The leaders living south of the American border want to see some form of legalization as the only way to stop drug violence. The leaders north of the boarder want to dig in and protect the status quo. Canada wants to toughen up their war on drugs with mandatory sentences for growing five or more scrawny marijuana plants.

Not very progressing Stevie.

Then came a motion that, Cuba be invited to any future meetings. Nicaragua and Honduras have been boycotting these meetings to  protest Cuba's exclusion and all the other leaders, except for Obama and Harper, want Cuba at the table.

I understand Obama's hesitation in an election year but what is going on with Harper. His move to back Obama on this issue makes Canada look very much like some irrelevant toady nation, snivelling up to the bully.

Harper, perhaps thinking that no one would notice at home, is saying that "Cuba is a communist country with a record of human rights abuses. The world know where Canada stands on these issues."

Canada has had a pretty good relationship with Cuba. Pierre Trudeau visited in 1976. When I visited Cuba shortly after, there were still posters up welcoming he and Maggie. Forward thinking Americans, wanting to help Cubans often did so by moving goods through Canada to the Caribbean nation.

Canadians love Cuba as a vacation destination. It ain't Club Med - thank God - but it is warm, the people are friendly, the accommodations good and the costs are reasonable.

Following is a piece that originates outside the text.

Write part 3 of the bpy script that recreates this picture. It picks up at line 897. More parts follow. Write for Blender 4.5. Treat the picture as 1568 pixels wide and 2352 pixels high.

So why this change, so may years after.

Harper would like us to think his decision is a principled one. Based of good foreign policy and humanitarian policy. That all seems to fly in the face of Harper's about face on China, in Canada's long trading and business relationship with Libya - until the revolution and if we wanted we could make a list of African despots Canada sits down withregularly. So what gives?

The truth is, if the USA hadn't been so single minded all these years, Cuba would be a much more democratic nation today. The single largest deterrent to building democracy is not the Castros. It is American foreign policy.

Personally, I think the USA is embarrassed that,  despite decades of trade embargoes, Cuba has one of the best health care systems in the hemisphere, more poor kids get a good education and there isn't a large unemployment level.